• _Aim_
Please take the entries below from the first line through the line containing "mk('vent_pipe', lambda bm: cyl(bm, (1.3, (wd" and repeat them exactly, leaving out everything after.

** start **

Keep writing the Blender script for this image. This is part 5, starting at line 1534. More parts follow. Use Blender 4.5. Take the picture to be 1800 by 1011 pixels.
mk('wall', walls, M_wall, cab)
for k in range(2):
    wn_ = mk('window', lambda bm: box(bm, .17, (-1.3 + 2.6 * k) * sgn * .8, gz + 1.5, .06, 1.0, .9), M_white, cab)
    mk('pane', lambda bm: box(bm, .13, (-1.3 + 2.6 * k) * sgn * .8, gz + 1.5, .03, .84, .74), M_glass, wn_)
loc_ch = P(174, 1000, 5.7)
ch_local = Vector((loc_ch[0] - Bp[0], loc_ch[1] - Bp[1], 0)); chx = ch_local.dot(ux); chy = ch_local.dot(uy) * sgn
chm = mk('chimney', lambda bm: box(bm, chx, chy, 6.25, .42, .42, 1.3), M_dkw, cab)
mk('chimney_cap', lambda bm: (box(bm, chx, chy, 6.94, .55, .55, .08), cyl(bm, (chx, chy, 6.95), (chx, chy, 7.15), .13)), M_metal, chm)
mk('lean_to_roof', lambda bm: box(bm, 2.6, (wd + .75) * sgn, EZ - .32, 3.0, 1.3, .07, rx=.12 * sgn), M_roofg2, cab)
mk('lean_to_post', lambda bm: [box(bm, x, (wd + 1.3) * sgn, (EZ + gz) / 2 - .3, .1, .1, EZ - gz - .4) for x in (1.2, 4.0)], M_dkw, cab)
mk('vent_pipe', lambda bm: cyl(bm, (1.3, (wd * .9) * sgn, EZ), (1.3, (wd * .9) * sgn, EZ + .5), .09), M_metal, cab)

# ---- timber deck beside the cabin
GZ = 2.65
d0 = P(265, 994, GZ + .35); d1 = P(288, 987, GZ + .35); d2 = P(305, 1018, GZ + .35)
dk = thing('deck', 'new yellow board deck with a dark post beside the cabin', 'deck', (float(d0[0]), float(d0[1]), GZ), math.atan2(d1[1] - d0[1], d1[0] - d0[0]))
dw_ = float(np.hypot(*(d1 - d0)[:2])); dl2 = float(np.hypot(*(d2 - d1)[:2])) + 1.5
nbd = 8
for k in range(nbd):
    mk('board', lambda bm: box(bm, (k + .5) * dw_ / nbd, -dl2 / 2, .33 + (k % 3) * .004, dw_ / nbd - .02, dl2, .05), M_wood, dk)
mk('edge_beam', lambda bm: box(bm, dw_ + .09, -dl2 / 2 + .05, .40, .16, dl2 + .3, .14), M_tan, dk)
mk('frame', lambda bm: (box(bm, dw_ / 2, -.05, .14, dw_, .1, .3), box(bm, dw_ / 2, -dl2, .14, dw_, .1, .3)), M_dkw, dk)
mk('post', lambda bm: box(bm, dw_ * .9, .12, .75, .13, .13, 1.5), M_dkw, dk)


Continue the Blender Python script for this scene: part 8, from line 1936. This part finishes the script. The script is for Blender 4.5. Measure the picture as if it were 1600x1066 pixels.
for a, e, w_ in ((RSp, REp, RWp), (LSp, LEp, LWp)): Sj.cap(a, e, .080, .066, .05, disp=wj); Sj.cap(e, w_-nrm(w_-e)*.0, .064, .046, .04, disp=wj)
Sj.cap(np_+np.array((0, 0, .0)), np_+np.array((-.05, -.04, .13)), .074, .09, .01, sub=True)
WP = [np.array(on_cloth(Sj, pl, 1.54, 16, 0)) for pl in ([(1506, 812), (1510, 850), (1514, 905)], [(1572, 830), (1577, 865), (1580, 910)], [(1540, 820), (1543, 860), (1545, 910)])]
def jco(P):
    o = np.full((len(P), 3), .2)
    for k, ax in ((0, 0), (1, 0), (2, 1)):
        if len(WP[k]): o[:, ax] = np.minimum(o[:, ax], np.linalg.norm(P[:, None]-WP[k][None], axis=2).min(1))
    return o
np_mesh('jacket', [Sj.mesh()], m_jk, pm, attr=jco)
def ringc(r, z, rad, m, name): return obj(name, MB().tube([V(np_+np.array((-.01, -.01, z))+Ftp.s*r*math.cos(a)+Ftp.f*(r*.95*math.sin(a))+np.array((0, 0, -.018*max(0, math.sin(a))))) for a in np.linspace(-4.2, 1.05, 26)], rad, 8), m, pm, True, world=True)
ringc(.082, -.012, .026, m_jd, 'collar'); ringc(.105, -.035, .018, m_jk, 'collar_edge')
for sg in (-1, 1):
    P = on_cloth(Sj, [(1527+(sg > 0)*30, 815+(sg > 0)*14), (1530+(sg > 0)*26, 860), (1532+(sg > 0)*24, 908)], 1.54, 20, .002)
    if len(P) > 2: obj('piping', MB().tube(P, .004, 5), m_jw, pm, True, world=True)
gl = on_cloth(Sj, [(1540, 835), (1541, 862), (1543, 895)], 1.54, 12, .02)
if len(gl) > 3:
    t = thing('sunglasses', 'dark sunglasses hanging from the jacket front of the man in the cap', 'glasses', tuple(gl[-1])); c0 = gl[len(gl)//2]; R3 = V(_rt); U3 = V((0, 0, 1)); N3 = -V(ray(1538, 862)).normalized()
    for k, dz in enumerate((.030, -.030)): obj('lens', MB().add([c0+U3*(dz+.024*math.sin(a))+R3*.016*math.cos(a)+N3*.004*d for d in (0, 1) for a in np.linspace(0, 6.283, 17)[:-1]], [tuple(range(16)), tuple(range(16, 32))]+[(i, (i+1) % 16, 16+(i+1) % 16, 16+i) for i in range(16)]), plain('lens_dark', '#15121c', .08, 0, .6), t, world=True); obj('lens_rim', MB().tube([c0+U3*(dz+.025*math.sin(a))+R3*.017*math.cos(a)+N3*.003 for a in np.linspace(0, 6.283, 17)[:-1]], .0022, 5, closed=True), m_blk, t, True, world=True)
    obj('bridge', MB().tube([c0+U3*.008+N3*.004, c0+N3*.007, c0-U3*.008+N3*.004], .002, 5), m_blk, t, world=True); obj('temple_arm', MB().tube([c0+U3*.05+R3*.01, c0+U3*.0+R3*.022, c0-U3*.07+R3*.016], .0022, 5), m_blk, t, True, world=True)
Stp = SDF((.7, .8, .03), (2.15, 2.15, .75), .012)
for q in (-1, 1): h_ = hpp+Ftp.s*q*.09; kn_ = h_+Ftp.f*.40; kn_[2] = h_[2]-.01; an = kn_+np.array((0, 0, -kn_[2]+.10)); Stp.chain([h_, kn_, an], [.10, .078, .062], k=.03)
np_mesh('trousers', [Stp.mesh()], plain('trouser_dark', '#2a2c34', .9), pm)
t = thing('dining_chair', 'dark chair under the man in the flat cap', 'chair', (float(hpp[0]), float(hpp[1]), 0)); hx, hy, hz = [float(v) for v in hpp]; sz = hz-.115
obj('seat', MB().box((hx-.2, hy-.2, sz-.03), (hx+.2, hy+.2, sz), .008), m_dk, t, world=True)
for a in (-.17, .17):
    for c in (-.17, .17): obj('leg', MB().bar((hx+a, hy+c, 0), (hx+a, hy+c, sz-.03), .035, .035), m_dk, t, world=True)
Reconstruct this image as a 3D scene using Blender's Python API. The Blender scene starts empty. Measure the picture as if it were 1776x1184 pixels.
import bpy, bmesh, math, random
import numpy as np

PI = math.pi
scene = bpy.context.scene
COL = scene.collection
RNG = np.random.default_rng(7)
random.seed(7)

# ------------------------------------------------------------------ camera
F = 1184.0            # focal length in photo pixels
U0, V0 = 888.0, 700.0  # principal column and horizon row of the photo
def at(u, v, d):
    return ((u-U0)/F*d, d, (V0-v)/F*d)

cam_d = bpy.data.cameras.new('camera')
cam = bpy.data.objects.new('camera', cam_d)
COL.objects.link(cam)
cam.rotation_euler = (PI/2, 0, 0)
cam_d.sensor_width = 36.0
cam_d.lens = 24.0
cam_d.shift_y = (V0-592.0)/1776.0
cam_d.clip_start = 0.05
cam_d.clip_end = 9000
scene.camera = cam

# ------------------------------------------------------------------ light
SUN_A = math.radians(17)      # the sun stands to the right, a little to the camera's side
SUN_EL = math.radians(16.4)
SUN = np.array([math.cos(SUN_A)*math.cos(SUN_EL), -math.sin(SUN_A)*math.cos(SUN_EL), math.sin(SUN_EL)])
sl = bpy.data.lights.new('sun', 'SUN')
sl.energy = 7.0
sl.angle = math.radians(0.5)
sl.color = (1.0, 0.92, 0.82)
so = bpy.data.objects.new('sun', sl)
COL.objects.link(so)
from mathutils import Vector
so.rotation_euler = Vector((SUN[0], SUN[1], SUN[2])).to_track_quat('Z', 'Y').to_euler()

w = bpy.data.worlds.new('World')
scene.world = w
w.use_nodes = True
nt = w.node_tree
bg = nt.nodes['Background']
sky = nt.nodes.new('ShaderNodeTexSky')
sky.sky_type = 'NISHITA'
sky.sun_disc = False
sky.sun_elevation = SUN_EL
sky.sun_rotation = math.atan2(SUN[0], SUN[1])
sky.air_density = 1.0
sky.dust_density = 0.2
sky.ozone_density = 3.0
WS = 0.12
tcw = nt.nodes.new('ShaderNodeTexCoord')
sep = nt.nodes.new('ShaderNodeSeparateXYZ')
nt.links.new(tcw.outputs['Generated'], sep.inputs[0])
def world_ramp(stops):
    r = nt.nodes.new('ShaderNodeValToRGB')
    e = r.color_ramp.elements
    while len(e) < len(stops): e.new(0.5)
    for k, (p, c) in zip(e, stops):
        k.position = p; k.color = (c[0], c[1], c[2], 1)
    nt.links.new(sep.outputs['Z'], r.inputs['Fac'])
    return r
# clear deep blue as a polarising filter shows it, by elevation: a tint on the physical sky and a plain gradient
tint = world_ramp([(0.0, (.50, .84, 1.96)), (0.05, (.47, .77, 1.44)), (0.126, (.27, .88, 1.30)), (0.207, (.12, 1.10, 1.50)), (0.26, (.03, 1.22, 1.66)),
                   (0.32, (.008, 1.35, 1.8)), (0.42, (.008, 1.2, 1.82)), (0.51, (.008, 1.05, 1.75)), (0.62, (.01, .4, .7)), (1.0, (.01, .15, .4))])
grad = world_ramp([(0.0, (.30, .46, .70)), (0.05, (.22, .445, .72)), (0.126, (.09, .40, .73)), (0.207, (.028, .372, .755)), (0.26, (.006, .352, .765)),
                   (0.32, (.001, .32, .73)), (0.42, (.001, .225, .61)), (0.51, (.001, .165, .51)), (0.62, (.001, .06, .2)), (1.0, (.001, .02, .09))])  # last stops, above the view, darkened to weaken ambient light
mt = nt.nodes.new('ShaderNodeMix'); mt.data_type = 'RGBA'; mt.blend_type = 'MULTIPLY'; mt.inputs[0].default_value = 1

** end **

• _The reply_
Keep writing the Blender script for this image. This is part 5, starting at line 1534. More parts follow. Use Blender 4.5. Take the picture to be 1800 by 1011 pixels.
mk('wall', walls, M_wall, cab)
for k in range(2):
    wn_ = mk('window', lambda bm: box(bm, .17, (-1.3 + 2.6 * k) * sgn * .8, gz + 1.5, .06, 1.0, .9), M_white, cab)
    mk('pane', lambda bm: box(bm, .13, (-1.3 + 2.6 * k) * sgn * .8, gz + 1.5, .03, .84, .74), M_glass, wn_)
loc_ch = P(174, 1000, 5.7)
ch_local = Vector((loc_ch[0] - Bp[0], loc_ch[1] - Bp[1], 0)); chx = ch_local.dot(ux); chy = ch_local.dot(uy) * sgn
chm = mk('chimney', lambda bm: box(bm, chx, chy, 6.25, .42, .42, 1.3), M_dkw, cab)
mk('chimney_cap', lambda bm: (box(bm, chx, chy, 6.94, .55, .55, .08), cyl(bm, (chx, chy, 6.95), (chx, chy, 7.15), .13)), M_metal, chm)
mk('lean_to_roof', lambda bm: box(bm, 2.6, (wd + .75) * sgn, EZ - .32, 3.0, 1.3, .07, rx=.12 * sgn), M_roofg2, cab)
mk('lean_to_post', lambda bm: [box(bm, x, (wd + 1.3) * sgn, (EZ + gz) / 2 - .3, .1, .1, EZ - gz - .4) for x in (1.2, 4.0)], M_dkw, cab)
mk('vent_pipe', lambda bm: cyl(bm, (1.3, (wd * .9) * sgn, EZ), (1.3, (wd * .9) * sgn, EZ + .5), .09), M_metal, cab)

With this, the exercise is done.